**What to do:**
Print exactly the part opening with the line containing "Reconstruct this image" and closing with the line containing "return (a *", with both of those lines included.

** Begin Task data **

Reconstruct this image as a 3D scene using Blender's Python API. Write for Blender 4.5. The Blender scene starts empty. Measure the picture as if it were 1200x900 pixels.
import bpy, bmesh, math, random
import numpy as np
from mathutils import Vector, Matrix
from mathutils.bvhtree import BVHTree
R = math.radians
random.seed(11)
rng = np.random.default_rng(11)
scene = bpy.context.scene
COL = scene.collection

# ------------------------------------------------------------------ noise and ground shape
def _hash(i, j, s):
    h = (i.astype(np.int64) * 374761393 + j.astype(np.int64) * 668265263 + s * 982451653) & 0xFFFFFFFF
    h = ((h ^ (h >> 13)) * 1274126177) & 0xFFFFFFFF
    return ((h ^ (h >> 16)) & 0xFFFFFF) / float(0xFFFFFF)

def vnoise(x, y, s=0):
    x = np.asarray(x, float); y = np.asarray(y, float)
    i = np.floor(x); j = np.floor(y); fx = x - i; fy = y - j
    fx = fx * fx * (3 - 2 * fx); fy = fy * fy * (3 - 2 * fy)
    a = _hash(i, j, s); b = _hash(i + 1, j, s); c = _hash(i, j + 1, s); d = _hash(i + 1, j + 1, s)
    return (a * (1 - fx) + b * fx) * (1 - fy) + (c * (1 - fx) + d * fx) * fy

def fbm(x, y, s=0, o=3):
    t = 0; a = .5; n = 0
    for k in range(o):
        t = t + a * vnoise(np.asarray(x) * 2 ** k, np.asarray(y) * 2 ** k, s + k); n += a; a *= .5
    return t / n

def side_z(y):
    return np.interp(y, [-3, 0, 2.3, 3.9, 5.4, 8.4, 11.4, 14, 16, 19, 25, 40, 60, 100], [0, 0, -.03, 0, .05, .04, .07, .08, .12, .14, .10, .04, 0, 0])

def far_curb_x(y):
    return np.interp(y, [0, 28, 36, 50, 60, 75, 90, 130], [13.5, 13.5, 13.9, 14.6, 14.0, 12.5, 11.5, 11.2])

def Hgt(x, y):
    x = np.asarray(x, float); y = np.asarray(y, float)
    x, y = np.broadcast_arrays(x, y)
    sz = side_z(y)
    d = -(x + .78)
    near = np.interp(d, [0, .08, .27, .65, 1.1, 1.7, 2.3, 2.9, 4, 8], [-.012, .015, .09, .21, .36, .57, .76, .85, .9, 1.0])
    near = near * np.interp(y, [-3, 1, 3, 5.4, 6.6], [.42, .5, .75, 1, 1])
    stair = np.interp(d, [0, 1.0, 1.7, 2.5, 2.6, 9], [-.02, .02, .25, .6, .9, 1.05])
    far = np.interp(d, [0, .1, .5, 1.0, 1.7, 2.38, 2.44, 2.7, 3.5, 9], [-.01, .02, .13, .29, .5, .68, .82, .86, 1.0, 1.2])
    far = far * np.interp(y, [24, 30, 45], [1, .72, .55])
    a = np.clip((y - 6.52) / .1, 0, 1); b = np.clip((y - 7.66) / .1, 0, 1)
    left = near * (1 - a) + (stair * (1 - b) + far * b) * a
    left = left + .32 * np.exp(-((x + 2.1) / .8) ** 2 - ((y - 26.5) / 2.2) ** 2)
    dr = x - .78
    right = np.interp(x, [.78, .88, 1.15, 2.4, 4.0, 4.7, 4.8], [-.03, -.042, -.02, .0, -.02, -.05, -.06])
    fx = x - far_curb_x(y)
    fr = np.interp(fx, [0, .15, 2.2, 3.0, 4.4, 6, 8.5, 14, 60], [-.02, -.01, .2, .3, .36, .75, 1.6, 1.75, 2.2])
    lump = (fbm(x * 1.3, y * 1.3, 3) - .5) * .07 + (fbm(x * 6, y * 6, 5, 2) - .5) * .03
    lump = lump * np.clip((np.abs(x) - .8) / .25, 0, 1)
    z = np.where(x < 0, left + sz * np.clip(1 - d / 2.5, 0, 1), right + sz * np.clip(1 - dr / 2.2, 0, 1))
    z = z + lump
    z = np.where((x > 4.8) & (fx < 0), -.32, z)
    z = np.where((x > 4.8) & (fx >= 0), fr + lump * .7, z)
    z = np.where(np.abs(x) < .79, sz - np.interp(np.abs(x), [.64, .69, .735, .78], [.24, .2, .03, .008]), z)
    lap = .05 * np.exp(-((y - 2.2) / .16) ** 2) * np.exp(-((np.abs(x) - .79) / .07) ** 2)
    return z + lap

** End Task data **
** Begin Task data **

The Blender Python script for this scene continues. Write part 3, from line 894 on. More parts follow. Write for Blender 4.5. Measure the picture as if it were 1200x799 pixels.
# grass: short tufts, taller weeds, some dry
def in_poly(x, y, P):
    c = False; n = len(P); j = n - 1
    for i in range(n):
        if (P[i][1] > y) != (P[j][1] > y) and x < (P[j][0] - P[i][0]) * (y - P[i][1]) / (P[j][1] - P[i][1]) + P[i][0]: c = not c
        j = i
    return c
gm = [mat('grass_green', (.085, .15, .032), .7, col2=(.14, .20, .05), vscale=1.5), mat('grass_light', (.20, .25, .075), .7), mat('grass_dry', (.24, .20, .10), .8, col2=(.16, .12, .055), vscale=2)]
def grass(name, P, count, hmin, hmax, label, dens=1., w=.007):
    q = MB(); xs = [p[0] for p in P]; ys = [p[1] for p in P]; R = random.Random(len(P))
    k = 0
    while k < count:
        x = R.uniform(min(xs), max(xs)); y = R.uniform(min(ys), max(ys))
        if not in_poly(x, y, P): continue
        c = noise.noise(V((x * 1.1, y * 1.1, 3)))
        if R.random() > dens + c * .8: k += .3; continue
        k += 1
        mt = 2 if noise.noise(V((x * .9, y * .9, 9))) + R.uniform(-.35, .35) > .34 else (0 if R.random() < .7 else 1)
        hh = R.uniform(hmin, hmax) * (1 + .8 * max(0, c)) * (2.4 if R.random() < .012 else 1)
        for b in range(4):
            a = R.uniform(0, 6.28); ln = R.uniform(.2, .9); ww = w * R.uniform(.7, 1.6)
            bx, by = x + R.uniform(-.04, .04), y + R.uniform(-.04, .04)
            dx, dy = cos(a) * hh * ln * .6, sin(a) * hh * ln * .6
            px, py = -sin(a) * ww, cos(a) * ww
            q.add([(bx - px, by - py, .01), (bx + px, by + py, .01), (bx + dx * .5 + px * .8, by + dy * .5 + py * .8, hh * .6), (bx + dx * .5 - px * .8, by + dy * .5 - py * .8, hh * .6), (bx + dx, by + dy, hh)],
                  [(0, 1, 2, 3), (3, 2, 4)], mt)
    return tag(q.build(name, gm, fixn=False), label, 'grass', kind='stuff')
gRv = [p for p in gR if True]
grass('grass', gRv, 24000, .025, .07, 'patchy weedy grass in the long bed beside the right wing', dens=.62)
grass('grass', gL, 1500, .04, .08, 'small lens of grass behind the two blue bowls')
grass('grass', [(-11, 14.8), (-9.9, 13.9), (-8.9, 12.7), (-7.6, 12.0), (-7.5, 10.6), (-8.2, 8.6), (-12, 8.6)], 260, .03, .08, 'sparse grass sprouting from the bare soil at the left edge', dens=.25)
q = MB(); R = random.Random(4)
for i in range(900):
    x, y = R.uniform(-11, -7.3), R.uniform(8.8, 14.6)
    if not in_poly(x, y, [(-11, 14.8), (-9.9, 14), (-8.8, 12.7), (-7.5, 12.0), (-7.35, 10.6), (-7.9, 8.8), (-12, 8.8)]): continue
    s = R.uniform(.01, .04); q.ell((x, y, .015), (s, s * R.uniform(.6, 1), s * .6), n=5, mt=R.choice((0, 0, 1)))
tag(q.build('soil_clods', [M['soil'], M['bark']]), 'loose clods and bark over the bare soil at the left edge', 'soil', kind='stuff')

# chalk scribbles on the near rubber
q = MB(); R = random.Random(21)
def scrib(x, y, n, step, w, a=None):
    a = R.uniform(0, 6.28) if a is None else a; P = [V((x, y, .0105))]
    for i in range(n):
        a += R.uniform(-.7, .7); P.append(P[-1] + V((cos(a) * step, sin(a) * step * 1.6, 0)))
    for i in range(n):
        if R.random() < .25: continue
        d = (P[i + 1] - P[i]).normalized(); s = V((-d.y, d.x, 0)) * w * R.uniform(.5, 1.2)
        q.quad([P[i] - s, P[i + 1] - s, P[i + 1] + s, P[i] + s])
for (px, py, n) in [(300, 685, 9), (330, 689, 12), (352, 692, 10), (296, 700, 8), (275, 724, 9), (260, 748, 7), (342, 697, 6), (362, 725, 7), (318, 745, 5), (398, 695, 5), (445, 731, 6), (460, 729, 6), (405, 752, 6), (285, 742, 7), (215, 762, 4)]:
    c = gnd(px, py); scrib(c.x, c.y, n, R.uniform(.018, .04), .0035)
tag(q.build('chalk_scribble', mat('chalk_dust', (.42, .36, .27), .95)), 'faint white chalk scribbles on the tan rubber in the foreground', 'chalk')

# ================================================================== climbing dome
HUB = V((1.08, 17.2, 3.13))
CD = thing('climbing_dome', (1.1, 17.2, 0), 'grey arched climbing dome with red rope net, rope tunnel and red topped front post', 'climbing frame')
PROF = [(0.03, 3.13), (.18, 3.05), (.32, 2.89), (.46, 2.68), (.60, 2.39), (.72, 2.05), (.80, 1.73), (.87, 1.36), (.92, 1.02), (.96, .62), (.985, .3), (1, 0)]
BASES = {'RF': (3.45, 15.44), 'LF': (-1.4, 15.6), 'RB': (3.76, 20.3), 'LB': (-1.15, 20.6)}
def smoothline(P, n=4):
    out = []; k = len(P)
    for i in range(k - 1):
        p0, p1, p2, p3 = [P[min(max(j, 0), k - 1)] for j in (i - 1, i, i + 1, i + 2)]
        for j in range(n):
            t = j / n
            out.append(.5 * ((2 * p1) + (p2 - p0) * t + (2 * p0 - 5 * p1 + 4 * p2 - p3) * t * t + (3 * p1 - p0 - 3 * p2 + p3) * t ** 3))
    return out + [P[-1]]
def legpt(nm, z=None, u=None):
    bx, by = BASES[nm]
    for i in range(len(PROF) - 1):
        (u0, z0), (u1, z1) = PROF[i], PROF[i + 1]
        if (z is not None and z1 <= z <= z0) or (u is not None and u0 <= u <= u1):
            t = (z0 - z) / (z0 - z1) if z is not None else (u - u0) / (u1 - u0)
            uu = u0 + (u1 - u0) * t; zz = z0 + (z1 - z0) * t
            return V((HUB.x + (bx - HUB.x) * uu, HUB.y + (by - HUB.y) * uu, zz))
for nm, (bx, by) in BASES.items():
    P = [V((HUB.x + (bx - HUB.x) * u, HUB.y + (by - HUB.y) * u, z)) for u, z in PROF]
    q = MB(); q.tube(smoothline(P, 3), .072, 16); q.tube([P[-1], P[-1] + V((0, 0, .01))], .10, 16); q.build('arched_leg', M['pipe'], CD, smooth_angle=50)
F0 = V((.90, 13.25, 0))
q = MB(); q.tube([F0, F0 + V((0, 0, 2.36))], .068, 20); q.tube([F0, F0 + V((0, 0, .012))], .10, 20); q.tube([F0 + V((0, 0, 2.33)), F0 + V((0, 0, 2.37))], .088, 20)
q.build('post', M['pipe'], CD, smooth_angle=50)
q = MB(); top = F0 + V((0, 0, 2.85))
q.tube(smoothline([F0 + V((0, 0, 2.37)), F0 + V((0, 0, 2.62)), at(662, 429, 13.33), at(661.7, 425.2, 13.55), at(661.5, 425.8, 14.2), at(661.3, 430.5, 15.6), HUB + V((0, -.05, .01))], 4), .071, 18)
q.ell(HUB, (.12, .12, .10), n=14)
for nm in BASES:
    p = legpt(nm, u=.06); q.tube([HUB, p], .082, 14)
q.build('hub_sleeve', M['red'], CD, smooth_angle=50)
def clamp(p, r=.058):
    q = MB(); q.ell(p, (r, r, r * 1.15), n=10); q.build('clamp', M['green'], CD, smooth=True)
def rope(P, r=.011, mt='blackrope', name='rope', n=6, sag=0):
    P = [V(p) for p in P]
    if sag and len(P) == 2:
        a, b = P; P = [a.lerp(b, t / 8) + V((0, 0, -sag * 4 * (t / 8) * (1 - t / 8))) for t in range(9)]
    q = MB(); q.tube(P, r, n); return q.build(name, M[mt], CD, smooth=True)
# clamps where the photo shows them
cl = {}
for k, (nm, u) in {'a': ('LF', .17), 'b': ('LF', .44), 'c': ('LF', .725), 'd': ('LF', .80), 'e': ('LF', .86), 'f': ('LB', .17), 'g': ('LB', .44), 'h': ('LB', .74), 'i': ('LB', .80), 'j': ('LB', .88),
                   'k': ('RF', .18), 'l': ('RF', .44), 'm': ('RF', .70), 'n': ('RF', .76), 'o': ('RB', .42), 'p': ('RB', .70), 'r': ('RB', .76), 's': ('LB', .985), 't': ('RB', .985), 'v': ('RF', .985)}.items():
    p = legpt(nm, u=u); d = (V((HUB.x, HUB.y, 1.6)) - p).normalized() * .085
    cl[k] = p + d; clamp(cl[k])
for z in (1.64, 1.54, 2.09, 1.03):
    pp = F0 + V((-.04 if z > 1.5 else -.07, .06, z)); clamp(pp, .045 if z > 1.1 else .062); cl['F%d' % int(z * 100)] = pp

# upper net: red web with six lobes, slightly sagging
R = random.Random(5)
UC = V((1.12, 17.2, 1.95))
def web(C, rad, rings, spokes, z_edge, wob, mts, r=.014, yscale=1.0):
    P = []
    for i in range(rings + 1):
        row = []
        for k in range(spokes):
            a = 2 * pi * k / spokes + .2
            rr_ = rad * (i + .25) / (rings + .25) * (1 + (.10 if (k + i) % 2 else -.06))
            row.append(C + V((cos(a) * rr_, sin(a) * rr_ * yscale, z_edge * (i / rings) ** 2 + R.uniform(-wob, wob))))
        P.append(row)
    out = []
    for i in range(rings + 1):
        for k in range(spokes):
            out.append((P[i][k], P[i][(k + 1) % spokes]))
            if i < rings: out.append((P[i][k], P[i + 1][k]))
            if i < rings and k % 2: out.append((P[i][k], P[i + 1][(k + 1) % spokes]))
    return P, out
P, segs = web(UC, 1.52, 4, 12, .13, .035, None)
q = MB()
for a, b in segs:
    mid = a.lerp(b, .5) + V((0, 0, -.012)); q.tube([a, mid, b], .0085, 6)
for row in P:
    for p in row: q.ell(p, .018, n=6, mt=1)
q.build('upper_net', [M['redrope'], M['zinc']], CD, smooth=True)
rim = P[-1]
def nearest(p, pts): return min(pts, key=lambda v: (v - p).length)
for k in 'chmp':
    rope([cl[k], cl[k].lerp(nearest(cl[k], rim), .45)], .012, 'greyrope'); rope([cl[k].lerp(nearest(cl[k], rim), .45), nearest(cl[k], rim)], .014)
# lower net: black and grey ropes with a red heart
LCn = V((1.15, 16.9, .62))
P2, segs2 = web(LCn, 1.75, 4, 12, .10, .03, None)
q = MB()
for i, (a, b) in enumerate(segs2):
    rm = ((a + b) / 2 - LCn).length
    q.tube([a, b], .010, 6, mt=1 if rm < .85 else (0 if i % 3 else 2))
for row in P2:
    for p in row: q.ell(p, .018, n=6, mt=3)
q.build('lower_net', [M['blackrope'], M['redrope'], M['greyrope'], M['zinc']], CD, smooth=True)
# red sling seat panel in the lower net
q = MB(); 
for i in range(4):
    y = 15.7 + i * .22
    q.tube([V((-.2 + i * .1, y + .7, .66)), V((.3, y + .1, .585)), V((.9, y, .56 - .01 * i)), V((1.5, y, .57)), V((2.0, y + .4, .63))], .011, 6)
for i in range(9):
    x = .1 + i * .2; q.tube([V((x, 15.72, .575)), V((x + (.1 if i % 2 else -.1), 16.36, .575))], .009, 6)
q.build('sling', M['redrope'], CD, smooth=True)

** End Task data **

**Output below:**
Reconstruct this image as a 3D scene using Blender's Python API. Write for Blender 4.5. The Blender scene starts empty. Measure the picture as if it were 1200x900 pixels.
import bpy, bmesh, math, random
import numpy as np
from mathutils import Vector, Matrix
from mathutils.bvhtree import BVHTree
R = math.radians
random.seed(11)
rng = np.random.default_rng(11)
scene = bpy.context.scene
COL = scene.collection

# ------------------------------------------------------------------ noise and ground shape
def _hash(i, j, s):
    h = (i.astype(np.int64) * 374761393 + j.astype(np.int64) * 668265263 + s * 982451653) & 0xFFFFFFFF
    h = ((h ^ (h >> 13)) * 1274126177) & 0xFFFFFFFF
    return ((h ^ (h >> 16)) & 0xFFFFFF) / float(0xFFFFFF)

def vnoise(x, y, s=0):
    x = np.asarray(x, float); y = np.asarray(y, float)
    i = np.floor(x); j = np.floor(y); fx = x - i; fy = y - j
    fx = fx * fx * (3 - 2 * fx); fy = fy * fy * (3 - 2 * fy)
    a = _hash(i, j, s); b = _hash(i + 1, j, s); c = _hash(i, j + 1, s); d = _hash(i + 1, j + 1, s)
    return (a * (1 - fx) + b * fx) * (1 - fy) + (c * (1 - fx) + d * fx) * fy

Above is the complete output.